The dotted-decimal mask that separates network bits from host bits.

Wildcard mask

The inverse of the subnet mask, commonly used in access control list matching.

Formula and method guide

Subnet mask

Mask = first N bits set to 1, remaining bits set to 0

  • N is the CIDR prefix length from 0 to 32.
  • A /24 mask is 255.255.255.0.

The prefix length tells how many bits identify the network portion of the address.

Network address

Network address = IP address AND subnet mask

  • The IP address is converted to a 32-bit number.
  • The subnet mask keeps the network bits and clears host bits.

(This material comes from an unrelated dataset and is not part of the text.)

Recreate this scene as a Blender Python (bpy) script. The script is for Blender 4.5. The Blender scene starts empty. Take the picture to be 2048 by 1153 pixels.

The result is the first address in the subnet block.

Broadcast address

Broadcast address = network address OR wildcard mask

  • Wildcard mask is the inverse of the subnet mask.
  • Host bits are set to 1.

The result is the last address in the subnet block for ordinary IPv4 subnets.

Total addresses

Total addresses = 2^(32 - prefix length)

  • A shorter prefix leaves more host bits and more addresses.

For example, /24 leaves 8 host bits, so it contains 256 total addresses.

Worked examples

Typical home subnet

  1. Enter 192.168.1.10 as the IPv4 address.
  2. Enter 24 as the CIDR prefix length.
  3. The network address is 192.168.1.0 and the broadcast address is 192.168.1.255.

Small /30 subnet

  1. Enter an IPv4 address in a /30 network.
  2. The total address count is 4.
  3. The common usable host count is 2.

Point-to-point /31 subnet

  1. Enter a prefix length of 31.
  2. The calculator treats both addresses as usable for point-to-point style networks.
  3. Review your device and routing requirements before using /31.

Single-host /32 route

  1. Enter a prefix length of 32.
  2. The network and broadcast values are the same address.
  3. The result represents a single IPv4 address.

Common mistakes

Mixing subnet mask and IP address

A subnet mask such as 255.255.255.0 is not usually assigned as a host IP address.

Forgetting reserved addresses

Traditional IPv4 subnets reserve the network and broadcast addresses, reducing ordinary usable host count by two.

Assuming classful rules only

Modern IPv4 routing commonly uses CIDR, so the prefix length matters more than old class A, B, and C defaults.

Using IPv6 in an IPv4 field

This release is IPv4-only. IPv6 subnetting is a future extension.

FAQs

What does this subnet calculator calculate?
It calculates IPv4 network address, broadcast address, usable host range, subnet mask, wildcard mask, total addresses, and usable hosts from an IP address and CIDR prefix.
What is CIDR notation?
CIDR notation writes an address with a slash prefix, such as 192.168.1.10/24. The slash number tells how many bits are network bits.
What is a subnet mask?
A subnet mask separates the network portion of an IPv4 address from the host portion.
What is a wildcard mask?
A wildcard mask is the inverse of a subnet mask and is often used in access control lists.
What is the network address?
The network address is the first address in the subnet block and identifies the subnet itself.
What is the broadcast address?
The broadcast address is the last address in a traditional IPv4 subnet block.
Why are usable hosts sometimes total addresses minus two?
Traditional IPv4 subnets reserve the network address and broadcast address, leaving the rest for hosts.
How are /31 networks handled?
The calculator treats /31 networks as two usable addresses, which is common for point-to-point links.
How are /32 networks handled?
A /32 represents a single IPv4 address, so network, broadcast, first usable, and last usable are the same.
Does this support IPv6?
No. This release focuses on IPv4 CIDR calculations. IPv6 support is a future extension.
Can I enter a dotted subnet mask instead of CIDR?
Not in this release. Enter the CIDR prefix length from 0 to 32.
What is a private IPv4 address?
Private IPv4 ranges include 10.0.0.0/8, 172.16.0.0/12, and 192.168.0.0/16.
Can this replace network engineering review?
No. It helps check subnet math, but production network changes should be reviewed and tested by qualified administrators.
Does this calculator send IP data to a server?
No calculator-specific server submission is required. The calculation runs through the site calculator engine.
Are formulas calculated in the page component?
No. The page renders a registered calculator specification and the Formula Engine performs the subnet calculation.

Last updated and version history

Last updated: 2026-07-05

  • 1.0.0 (2026-07-05): Initial IPv4 CIDR subnet calculator release.